We’ll be the last ones dancing when the lights go out
When there’s no one to hold you, I will still hold you down…
I couldn’t get my mind around the song for some reason, couldn’t push it away. Something was bothering me about it. I am the savior archetype, holding everyone down, all my life. Holding it together. I was on the verge of flying apart.
You don’t talk but speak so loudly
You smile, but your eyes look cloudy
You say someone left you broken
But I’m here with the door wide open.
“Broken Things” is the working title of the book I am writing on living with functional depression. I set things in motion. Maybe fucking Sam and the band did? My identity was being stripped away. A choice. A difficult choice. But a necessary one. Business owner and husband. Dog walker and cat caretaker. Son, brother. What was left to hold me together? Who would hold me down?
Fast forward to May, 2020. “Breaker, breaker, Papa Bear, this is Bandit. Or Renegade. Or Foolish Wandering Cap Guy (I need a better call sign). The package is picked up. I repeat: the package is picked up.”
I really did make a beer run to Stowe, Vermont. Papa Bear had me on the phone every day. What an amazing area. The ride up and down the mountain with the switchbacks and waterfalls now that ski and snowboard season had passed.
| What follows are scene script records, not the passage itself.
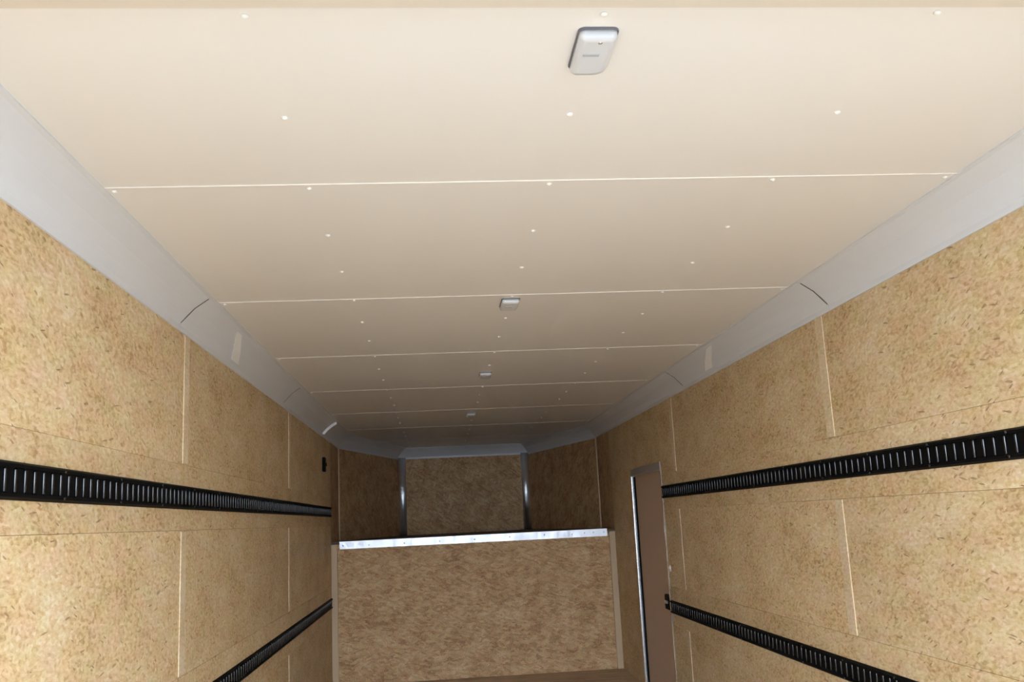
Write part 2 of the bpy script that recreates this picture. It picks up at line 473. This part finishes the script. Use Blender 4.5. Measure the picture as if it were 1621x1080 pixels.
def cove_pt(side, s, lift, y):
    """a point on the sloping face of the side cove, lift metres proud of it"""
    for (a, b_) in zip(PROF[1:-2], PROF[2:-1]):
        if a[0] <= s <= b_[0]:
            t_ = (s - a[0]) / (b_[0] - a[0]); z = a[1] + (b_[1] - a[1]) * t_
            nx, nz = -(b_[1] - a[1]), (b_[0] - a[0]); l = math.hypot(nx, nz)
            # the room lies away from the corner: towards +s and -z
            return (side * (HW - s - lift * abs(nx) / l), y, H + z - lift * abs(nz) / l)
def cove_plate(name, side, rows, lift, mat, parent):
    """thin plate following the cove: rows of (s, y_near, y_far)"""
    v, f = [], []
    for (s, ya, yb) in rows:
        for lf in (0.0002, lift):
            for y in (ya, yb): v.append(cove_pt(side, s, lf, y))
    n = len(rows)
    for i in range(n - 1):
        a, b_ = 4 * i, 4 * (i + 1)
        f += [(a + 2, a + 3, b_ + 3, b_ + 2), (a, b_, b_ + 1, a + 1), (a, a + 2, b_ + 2, b_), (a + 1, b_ + 1, b_ + 3, a + 3)]
    f += [(0, 1, 3, 2), (4 * n - 4, 4 * n - 2, 4 * n - 1, 4 * n - 3)]
    me = bpy.data.meshes.new('plate'); me.from_pydata(v, [], f)
    bm = bmesh.new(); bm.from_mesh(me); bmesh.ops.recalc_face_normals(bm, faces=bm.faces); bm.to_mesh(me); bm.free()
    return link(name, me, mat, parent)
for side, par, y in ((-1, t1, 4.02), (1, t2, 4.72)):  # one thin pale patch set slantwise across each side cove
    o = cove_plate('pale_plate', side, [(0.018, y + .12, y + .26), (0.050, y + .02, y + .15), (0.085, y - .10, y + .00), (0.100, y - .15, y - .06)], 0.005, M_COVE_LT, par)
    o['label'] = 'pale slanted plate on the cove'
jm = plain('dark_joint', (0.05, 0.05, 0.05), 0.7)
for side, par, y in ((-1, t1, 3.3435), (-1, t1, 5.6015), (1, t2, 3.3505), (1, t2, 5.5015)):
    cove_plate('joint_line', side, [(0.012, y - .003, y + .003), (0.062, y - .003, y + .003), (0.110, y - .003, y + .003)], 0.0008, jm, par)
o = cove_plate('joint_cap', -1, [(0.009, 7.50, 7.53), (0.040, 7.51, 7.535), (0.080, 7.52, 7.54), (0.120, 7.53, 7.545)], 0.020, M_COVE_LT, t1)
o['label'] = 'bright cap over the cove joint'

# rounded silver trims in the two nose corners
def corner_trim(sx):
    """half-round upright strip standing in the corner of the nose"""
    cx_ = sx * (XN - .044)
    ring = []
    for i in range(13):
        t_ = math.pi * i / 12
        ring.append((cx_ + .046 * math.cos(t_), YN1 - .0005 - .030 * math.sin(t_)))
    return loft([[(x, y, z) for x, y in ring] for z in (ZS + .001, H - .100)])
for n_, sx, lb in (('trim_4', -1, 'bright silver upright corner trim on the left of the nose wall'), ('trim_5', 1, 'bright silver upright corner trim on the right of the nose wall')):
    o = link(n_, corner_trim(sx), M_CORNER); tag(o, lb, kind='structure')
    for p_ in o.data.polygons: p_.use_smooth = len(p_.vertices) == 4
# slim battens where the nose starts to narrow
for n_, sx, lb in (('trim_6', -1, 'slim upright wood batten where the left wall meets the nose'), ('trim_7', 1, 'slim upright wood batten where the right wall meets the nose')):
    a, b_ = sorted((sx * (HW - .0005), sx * (HW - .012)))
    o = box(n_, a, b_, YN0 - .035, YN0 - .003, ZS + .001, H - .12, M_BATTEN, None, 0.003); tag(o, lb, kind='structure')

# ------------------------------------------------------------------ rear header and door posts
hd = box('trim_8', -HW + .129, HW - .129, YH - .19, YH - .001, H - .048, H - .0025, M_HEAD, None, 0.004)
tag(hd, 'beige header beam crossing the ceiling at the top of the view', kind='structure')
for n_, s, lb in (('trim_9', -1, 'left rear door post of the opening'), ('trim_10', 1, 'right rear door post of the opening')):
    a, b_ = sorted((s * (HW + .002), s * (HW + .06)))
    o = box(n_, a, b_, Y0 - .10, Y0 - .001, -0.04, H + .03, M_HEAD, None, 0.004); tag(o, lb, kind='structure')

# ------------------------------------------------------------------ slotted tie-down rails
PITCH_R = 0.0493
def rung_mesh(side):
    r_, hz = 0.0042, 0.027
    rings = []
    for z, k_ in ((-hz, 0.55), (-hz + .004, 1.0), (hz - .004, 1.0), (hz, 0.55)):
        ring = []
        for i in range(7):
            t_ = math.pi * i / 6
            ring.append((-side * (0.0055 * k_ * math.sin(t_)), r_ * math.cos(t_), z))
        rings.append(ring)
    me = loft(rings, smooth=True); me.materials.append(M_RUNG); return me
RUNG = {-1: rung_mesh(-1), 1: rung_mesh(1)}
SCR = {-1: dome_mesh(0.005, 0.003, 8, '+X'), 1: dome_mesh(0.005, 0.003, 8, '-X')}
for m_ in SCR.values(): m_.materials.append(M_RUNG)
def rail(side, zc, ya, yb, y_first, label):
    face = HW - .0014
    root = empty('tie_down_rail', (side * face, ya, zc))
    tag(root, label, 'rail', 'slotted tie-down rails on the side walls')
    L_ = yb - ya; h = TH / 2
    # channel section: thin back, raised upper and lower lips with a chamfer
    pr = [(0, -h), (.003, -h), (.012, -h + .006), (.012, -h + .013), (.004, -h + .0145), (.004, h - .0145), (.012, h - .013), (.012, h - .006), (.003, h), (0, h)]
    me = loft([[(-side * a, y, b_) for a, b_ in pr] for y in (0.0, L_)])
    link('channel', me, M_BLACK, root)
    k_ = math.ceil((ya + .03 - y_first) / PITCH_R)
    while y_first + k_ * PITCH_R < yb - .03:
        link('rung', RUNG[side], None, root, (-side * .004, y_first + k_ * PITCH_R - ya, 0)); k_ += 1
    y = ya + .12
    while y < yb:
        for z in (h - .0095, -h + .0095):
            link('screw', SCR[side], None, root, (-side * .012, y - ya, z))
        y += 0.406
    return root
rail(-1, ZT1, Y0 + .06, YP - .02, 2.047, 'upper black slotted rail on the left wall')
rail(-1, ZT2, Y0 + .06, YP - .02, 2.047, 'lower black slotted rail on the left wall')
rail(1, ZT1, Y0 + .06, DY0 - .02, 2.325, 'upper black slotted rail on the right wall, ending at the door')
rail(1, ZT2, Y0 + .06, DY0 - .02, 2.325, 'lower black slotted rail on the right wall, ending beside the door latch')

# ------------------------------------------------------------------ dome lights on the ceiling
def round_rect(w, l, r0, seg=5):
    pts = []
    for qx, qy, a0, r_ in ((1, 1, 0, r0 * 2.2), (-1, 1, 90, r0), (-1, -1, 180, r0), (1, -1, 270, r0)):
        cx_, cy_ = qx * (w / 2 - r_), qy * (l / 2 - r_)
        for i in range(seg + 1):
            a = math.radians(a0 + 90 * i / seg)
            pts.append((cx_ + r_ * math.cos(a), cy_ + r_ * math.sin(a)))
    return pts
def ring_at(w, l, r_, z): return [(x, y, z) for x, y in round_rect(w, l, r_)]
def dome_light(x, y, label):
    root = empty('dome_light', (x, y, H))
    tag(root, label, 'lamp', 'dome lights down the middle of the ceiling')
    w, l = 0.074, 0.150
    link('base', loft([ring_at(w, l, .013, -.0002), ring_at(w, l, .013, -.003), ring_at(w - .002, l - .002, .012, -.004)]), M_RIM, root)
    le = link('lens', loft([ring_at(w - .005, l - .005, .011, -.0038), ring_at(w - .006, l - .006, .011, -.014), ring_at(w - .014, l - .014, .010, -.019), ring_at(w - .030, l - .034, .008, -.0205)], smooth=True), M_LENS, root)
    for yy in (-l / 2 + .020, l / 2 - .013):
        z_ = -.0205 if yy < 0 else -.018
        link('screw', dome_mesh(0.0045, 0.003, 8, '-Z'), M_SCREW, le, (0.004, yy, z_ + .001))
    link('rocker_switch', box_mesh(0.030, 0.009, 0.002, 0.0007), M_SWITCH, le, (-.006, -.012, -.0209))
for x, y, lb in ((0.006, 1.552, 'nearest and largest grey dome light at the top of the ceiling'),
                 (0.004, 3.565, 'second nearest dome light, just past a ceiling seam'),
                 (-0.004, 5.360, 'third dome light, small and dim in the shaded ceiling'),
                 (-0.020, 7.400, 'farthest dome light, a tiny mark near the front nose')):
    dome_light(x, y, lb)

# ------------------------------------------------------------------ small fittings on the walls
sb = empty('switch_box', (-HW, 7.60, 1.79))
tag(sb, 'small black box high on the far left wall under the cove', 'switch')
link('box_body', box_mesh(0.022, 0.085, 0.115, 0.004), M_BLACK, sb, (.0112, 0, 0))
link('toggle', box_mesh(0.012, 0.014, 0.03, 0.003), M_RUNG, sb, (.027, 0, 0))
wb = empty('wall_button', (HW, 6.225, 0.915))
tag(wb, 'tiny white round button on the right wall beside the door', 'button')
link('button_base', dome_mesh(0.022, 0.008, 12, '-X'), M_WHITE, wb, (-.0003, 0, 0))
link('button_cap', dome_mesh(0.010, 0.008, 10, '-X'), M_WHITE, wb, (-.006, 0, 0))
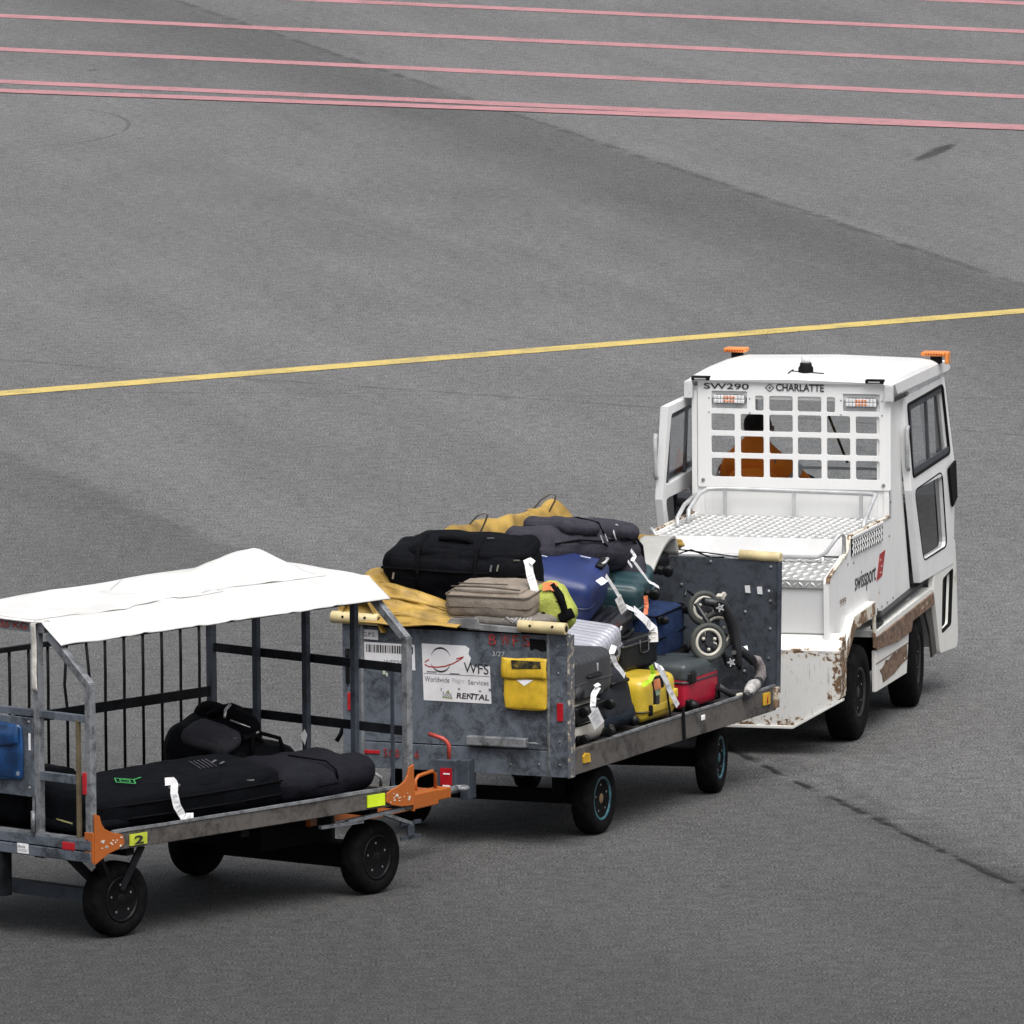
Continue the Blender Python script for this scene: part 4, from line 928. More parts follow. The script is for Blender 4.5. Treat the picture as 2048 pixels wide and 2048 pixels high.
# corner posts bent inwards at the top
ZB, ZT, YI = 1.385, 1.665, .33
def post(x, right_, mat, name='corner_post', s_=.042):
    f = (lambda y: y) if right_ else (lambda y: WC - y)
    m = MB(); m.bar((x, f(.022), .56), (x, f(.020), ZB), s_, s_, (1, 0, 0)); m.bar((x, f(.018), ZB - .012), (x, f(YI - .015), ZT - .040), s_, s_, (1, 0, 0)); return m.build(name, mat, cc, .003)
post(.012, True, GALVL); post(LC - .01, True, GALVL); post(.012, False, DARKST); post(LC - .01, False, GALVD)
# roof frame
m = MB(); m.box(-.01, .035, YI, WC - YI, 1.628, 1.682); rb = m.build('roof_beam', GALVL, cc, .003)
text('35 KG', 'load_lettering', REDINK, rb, (-.0115, .655, 1.640), RU, RV, .20, .034, bold=.02)
m = MB(); m.box(LC - .035, LC + .01, YI, WC - YI, 1.628, 1.675); m.build('roof_beam', DARKST, cc, .003)
m = MB()
for y in (.24, WC - .24): m.box(0, LC, y - .012, y + .012, 1.565, 1.59)
m.build('roof_side_bar', DARKST, cc)
# rear rails
m = MB(); m.box(-.008, .025, .045, WC - .045, 1.178, 1.216); m.build('cross_rail', GALV, cc, .003)
m = MB(); m.box(-.008, .025, .105, .38, .845, .892); m.build('cross_rail', GALV, cc, .003)
m = MB(); m.box(-.012, .028, .375, .415, .56, 1.63); m.build('inner_post', GALVL, cc, .003)
m = MB(); m.box(-.012, .028, .405, .43, .56, .76); m.tube([(-.02, .418, .68), (-.02, .418, .56)], .012, 8); m.build('gate_hinge', GALVL, cc)
m = MB(); m.box(-.010, .012, .088, .108, .56, 1.19); m.build('thin_post', simple('brass_post', (.19, .15, .09), .5, .4), cc, .002)
m = MB(); m.box(-.018, -.004, .415, 1.06, .752, 1.172); pl_ = m.build('sign_plate', GALV, cc, .003)
m = MB(); rivets(m, [(.445, .80), (.445, 1.15), (1.03, .80)], 'x', -.018, .009); m.build('rivets', CHROME, pl_)
m = MB(); m.box(-.0195, -.018, .432, .446, 1.0, 1.09); m.build('plate_label', PAPER, pl_)
bpm = simple('blue_vinyl', (.008, .05, .16), .3, 0, .25, 8, .2, 14, coat=.3)
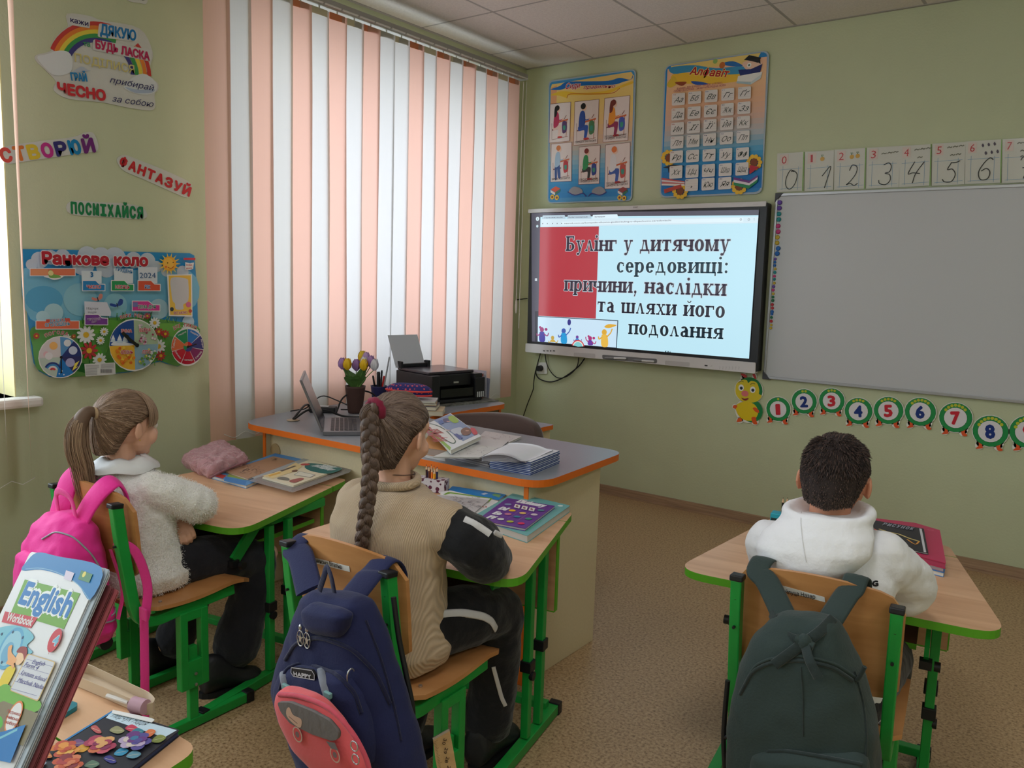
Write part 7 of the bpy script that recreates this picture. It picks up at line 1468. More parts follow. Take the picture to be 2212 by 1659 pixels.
on_surface('main_zip', nav, [(618, 1425), (640, 1388), (690, 1375), (760, 1400), (810, 1450), (842, 1520)], .0045, M_nv2, b2, flat=1); on_surface('pocket_zip', navp, [(606, 1490), (618, 1445), (655, 1432), (725, 1455), (765, 1495), (780, 1540)], .004, M_nv2, b2, flat=1)
strap_over(b2, M_nv, (640, 1172), (668, 1275), -3.505, -3.60, .062); strap_over(b2, M_nv, (812, 1222), (760, 1290), -3.50, -3.60, .066)
hp = [ony(*p) for p in ((690, 1275, -3.64), (700, 1245, -3.645), (706, 1226, -3.64), (715, 1245, -3.645), (722, 1280, -3.64))]; ribbon('grab_handle', [tuple(p) for p in hp], .016, M_nv2, b2, up=(0, 1, 0), th=.25)
M_sil = mat('silver_pull', (190, 190, 192), .3, metal=.9); M_gs = cloth('grey_webbing', (128, 132, 142), .7)
for (px_, py_) in ((654, 1377), (668, 1382)):
    c = hits(nav, [(px_, py_)], .006)[0]; m = MB(); m.T = Matrix.Translation(c) @ Matrix.Rotation(pi/2, 4, 'X') @ Matrix.Diagonal((.62, 1, 1, 1)); m.tube([(.017*cos(a), .017*sin(a), 0) for a in [2*pi*k/24 for k in range(24)]], .0016, 6, closed=True)
    m.prism([((.012 if k % 2 == 0 else .0055)*cos(pi/2+pi*k/5), (.012 if k % 2 == 0 else .0055)*sin(pi/2+pi*k/5)) for k in range(10)], -.0012, .0012)
    for k in range(5): m.cyl((.011*cos(pi/2+2*pi*k/5), .011*sin(pi/2+2*pi*k/5), 0), (.017*cos(pi/2+2*pi*k/5), .017*sin(pi/2+2*pi*k/5), 0), .0012, n=6)
    m.T = Matrix(); m.ell(c+V((0, 0, .024)), (.005, .004, .007), n=10); m.build('star_zip_pull', M_sil, b2)
for pts in ([(611, 1430), (614, 1455), (620, 1485)], [(694, 1447), (700, 1470), (710, 1502)]):
    on_surface('grey_strap', navp, pts, .0085, M_gs, b2, off=.003, flat=.25)
    c = hits(navp, [(pts[-1][0]+3, pts[-1][1]-2)], .006)[0]; m = MB(); m.box(c, (.02, .008, .012)); m.box(c+V((0, -.002, -.014)), (.014, .006, .014)); m.build('buckle', mat('buckle_teal', (120, 160, 158), .5), b2, bevel=.002)
q_ = Print(hits(navp, [(654, 1456)], .008)[0], (1, 0, .0), (0, 0, 1), (580, 1140, 3.197)); pts_b = [(160, 965), (300, 985), (318, 1015), (318, 1050), (175, 1025), (158, 1000)]
solid('badge', q_, pts_b, .006, mat('badge_black', (28, 28, 32), .5), b2, rnd=.003)
for i in range(6): q_.line([pts_b[i], pts_b[(i+1) % 6]], .0018, (190, 190, 195))
q_.text('HAPPY', (178, 1018), (300, 1042), 26, (205, 205, 208), bold=.05); q_.build('badge_lettering', b2)
c = hits(nav, [(760, 1460)], .004)[0]; m = MB(); m.T = Matrix.Translation(c) @ Matrix.Rotation(pi/2, 4, 'Y'); m.tube([(.016*cos(a), .010*sin(a), 0) for a in [2*pi*k/20 for k in range(20)]], .0017, 6, closed=True); m.build('metal_ring', M_sil, b2)
zipline('side_strap', [(850, 1290), (862, 1380), (880, 1470), (892, 1540), (888, 1620)], -3.56, .006, M_black, b2); on_surface('side_seam', nav, [(790, 1340), (822, 1420), (850, 1520), (866, 1600)], .0022, M_nv2, b2, flat=1)
SQ = 1.0
# pink pouch clipped to the front of the navy backpack
pk = thing('bag', 'small coral pink round bag with a grey flap hanging on the navy backpack', 'bag', (1.96, -3.78, .05))
M_ck = cloth('coral_canvas', (216, 92, 96), .75, bump=(150, .1)); M_gf = cloth('grey_felt', (104, 98, 96), .85)
rowsp = [(618, 1482, 680, 1502, .5), (606, 1492, 705, 1525, .9), (602, 1515, 735, 1560, 1), (612, 1555, 765, 1605, 1), (640, 1610, 790, 1650, 1), (690, 1665, 800, 1690, .8), (730, 1700, 790, 1712, .4)]
m = bag_body('b', rowsp, -3.775, .028, None, None); sculpt(m, 'pouch_body', M_ck, pk, .005, 5)
q_ = Print((0, -3.806, 0), (1, 0, 0), (0, 0, 1), (580, 1140, 3.197))
solid('grey_flap', q_, [(62, 1205), (150, 1205), (300, 1265), (420, 1330), (485, 1410), (480, 1460), (440, 1472), (300, 1425), (150, 1350), (85, 1270)], .007, M_gf, pk, rnd=.006, off=.001)
q_.h = .0016; q_.blob([(130, 1250), (150, 1240), (175, 1290), (230, 1320), (228, 1375), (200, 1370), (150, 1325), (128, 1290)], (205, 170, 150)); q_.line([(145, 1300), (180, 1330), (205, 1350)], .0012, (90, 60, 60), smooth=3)
for (x, y) in ((205, 1425), (465, 1565)): q_.disc((x, y), 52, (200, 175, 160), sx=.9, rot=.6); q_.disc((x, y), 43, (205, 80, 85), sx=.85, rot=.6); q_.disc((x, y), 20, (120, 100, 105))
q_.poly([(405, 1470), (465, 1480), (490, 1535), (440, 1520)], (110, 105, 110)); q_.build('printed_face', pk, kind='stuff')
zipline('pouch_zip', [(603, 1500), (650, 1505), (710, 1530), (755, 1575), (785, 1625), (800, 1670)], -3.795, .005, cloth('pink_piping', (200, 80, 96)), pk)
for (x, y) in ((765, 1612), (768, 1640)): c = ony(x, y, -3.815); m = MB(); m.T = Matrix.Translation(c) @ Matrix.Rotation(pi/2, 4, 'X'); m.tube([(.009*cos(a), .009*sin(a), 0) for a in [2*pi*k/18 for k in range(18)]], .0013, 6, closed=True); m.build('metal_clip', M_sil, pk)
# ---- pink one on the chair of the girl in white
b1 = thing('backpack', 'bright pink backpack hanging on the chair of the girl in white', 'bag', (1.08, -3.74, .3))
M_pk = cloth('pink_nylon', (232, 50, 150), .6, bump=(120, .1), sheen=.1); M_pk2 = cloth('pink_webbing', (225, 60, 145), .7); M_pg = mat('reflective_grey', (150, 150, 165), .35)
m = MB(); R = []
for z, rx, dy, dp in ((.33, .06, -3.64, .04), (.34, .10, -3.65, .06), (.38, .135, -3.665, .075), (.46, .145, -3.685, .085), (.55, .145, -3.70, .085), (.63, .135, -3.70, .078), (.68, .115, -3.69, .06), (.71, .085, -3.68, .035), (.72, .05, -3.675, .02)): R.append(oval((1.125, dy, z), rx, dp, 28, .03, 3.0))
m.rings(R); pkb = sculpt(m, 'bag_body', M_pk, b1, .006, 5, .018, .06)
m = MB(); R = []
for z, rx, dp in ((.40, .06, .02), (.415, .095, .035), (.48, .108, .042), (.55, .108, .042), (.60, .095, .035), (.62, .06, .02)): R.append(oval((1.12, -3.765, z), rx, dp, 24, .03, 2.8))
m.rings(R); pkp = sculpt(m, 'front_pocket', M_pk, b1, .006, 4, .008, .06)
on_surface('reflective_piping', pkb, [(92, 1165), (120, 1148), (160, 1160), (200, 1200), (222, 1240)], .0026, M_pg, b1, flat=1)
on_surface('reflective_stripe', pkb, [(225, 1345), (240, 1342), (252, 1335)], .0025, M_pg, b1, flat=1); on_surface('reflective_stripe', pkb, [(240, 1330), (258, 1316), (268, 1305)], .0025, M_pg, b1, flat=1)
for x in (1.02, 1.215):
    ribbon('shoulder_strap', [(x, -3.545, .62), (x, -3.555, .755), (x, -3.585, .81), (x, -3.62, .80), (x+(.02 if x < 1.08 else -.02), -3.65, .755), (x+(.035 if x < 1.08 else -.035), -3.675, .70)], .07, M_pk, b1, up=(.35, 1, 0))
ribbon('grab_handle', [(1.06, -3.68, .71), (1.065, -3.685, .765), (1.11, -3.69, .78), (1.155, -3.685, .765), (1.17, -3.68, .71)], .022, M_pk2, b1, up=(0, 1, 0), th=.3)
ribbon('long_strap', [(1.29, -3.63, .66), (1.312, -3.585, .62), (1.325, -3.56, .52), (1.33, -3.57, .44), (1.33, -3.575, .42)], .026, M_pk2, b1, up=(.88, -.47, 0)); ribbon('long_strap', [(1.33, -3.575, .43), (1.328, -3.575, .34), (1.335, -3.58, .25), (1.33, -3.58, .165), (1.327, -3.58, .10)], .024, M_pk2, b1, up=(.88, -.47, 0))
m = MB(); m.box((1.333, -3.578, .44), (.038, .008, .036)); m.build('strap_slider', M_pk2, b1, bevel=.003)
ribbon('inner_strap', [(1.24, -3.62, .62), (1.26, -3.60, .50), (1.27, -3.62, .42)], .022, M_pk2, b1)
m = MB(); m.tube([(1.04, -3.64, .335), (1.22, -3.63, .335)], [.02, .02], 10); m.build('bottom_pad', M_black, b1)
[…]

Then down the mountain, across Vermont and into New Hampshire. There was an entire column forming in my head as I made my way to Mount Washington, where you can drive to the peak. The words! The ideas! I could feel the wings unfurling. Great and mighty pinions made to catch the thermals to take me to the high winds, the powerful winds. Far above the lowlands where I was slowly threatening to fly apart.
Mount Washington, like everything else, was closed.
Maine or bust.
Papa Bear: I gotcha, brother. I gotcha. Always keep in mind: though me and Momma Bear love you, you’re the only person my kids like.
Deer Isle (not island) was the first stop on Steinbeck’s journey, the first “destination.” Someone to hold me down was a goal of mine. Deer Isle was as well.